Minneapolis City Council rejected Jamar Clark settlement in closed-door meeting

The Minneapolis City Council rejected a proposed settlement in the Jamar Clark case last week, but remains open to negotiations, Minneapolis City Attorney Susan Segal announced in federal court proceedings Wednesday.

A  judge ordered several Minneapolis city leaders to court Wednesday morning to discuss the Jamar Clark excessive force lawsuit. Clark was fatally shot by police back in November 2015.

The talks come just days after the city settled a $20 million lawsuit with the family of Justine Damond, who was fatally shot by former Minneapolis police officer Mohamed Noor. Apparently, the two sides had a deal on the Clark lawsuit in the same meeting that led to the Damond settlement, but the city council rejected the proposal.

Jamar's stepfather James Clark singled out racism as one reason the city just agreed to pay the family of Justine Rusczyzk Damond, while rejecting an agreement Clark and his legal team had negotiated with the city attorney.

“It happened so fast and this case with me and my lawyer has been going on for about four years now. We just don’t understand it. It just seems they’re trying to kick our case under the rug and go do something else,” Clark said.

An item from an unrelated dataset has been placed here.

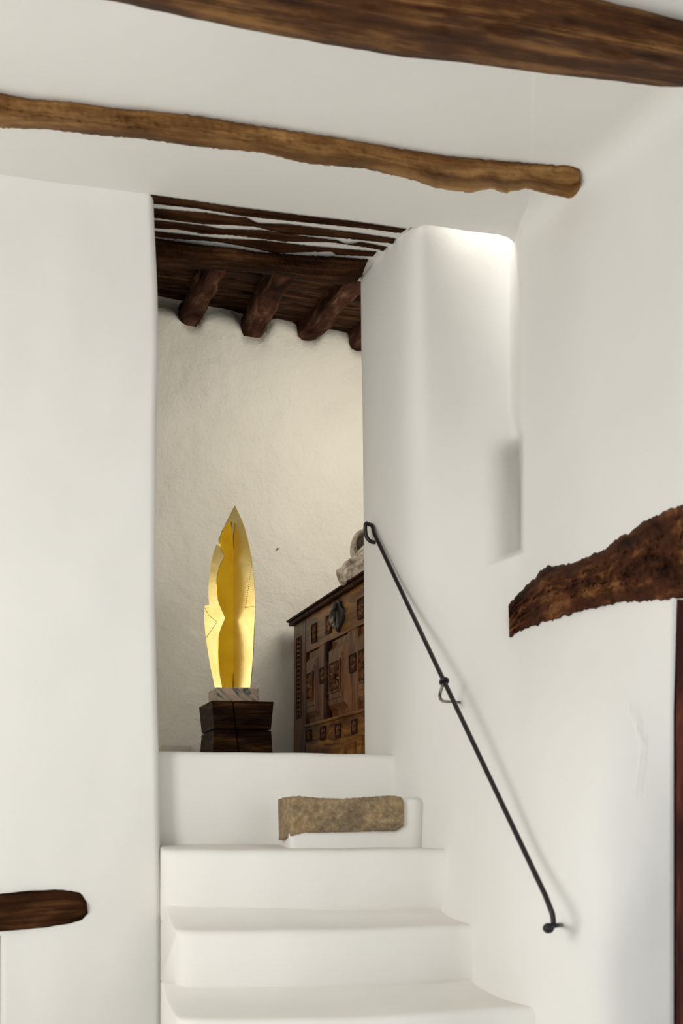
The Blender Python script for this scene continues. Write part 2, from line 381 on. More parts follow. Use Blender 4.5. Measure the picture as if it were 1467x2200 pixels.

“Bob Bennett argued for a transformational amount. He got it. It’s been publicized in the newspaper. It puts us in a position where we should also get a transforming amount,” added William Starr, attorney for Jamar Clark’s family.

Minneapolis Mayor Jacob Frey and other city leaders were mum on the specifics, so we don’t know the terms of any agreement.

Jamar Clark was 24 when he was shot to death outside a party at an apartment on Plymouth Avenue North back in November 2015. Official investigations found Clark struggled with officers Mark Ringgenberg and Dustin Schwarze and might have had a hand on Ringgenberg’s gun when Schwarze fired.

Unlike the Justine Damond case, neither officer was criminally charged.

The death lead to weeks of protest and unrest, and Jamar’s adopted dad - the appointed next of kin - filed a lawsuit two years ago, frustrated there’d be no justice in the case while blaming police for the use of an excessive amount of force.

Now, negotiations with the city are set to resume behind closed doors.

“We just don’t understand it. It just seems like they’re trying to kick our case under the rug and go on and do something else. There ain’t no justice since it happened. It’s not fair. It’s not right. We just want some kind of end,” Clark said. “We feel like we can’t get no kind of justice for our son. To me, what happened to my son was like what happened to [Philando] Castile when he was killed and they settled theirs. They want to keep kicking us under the rug.”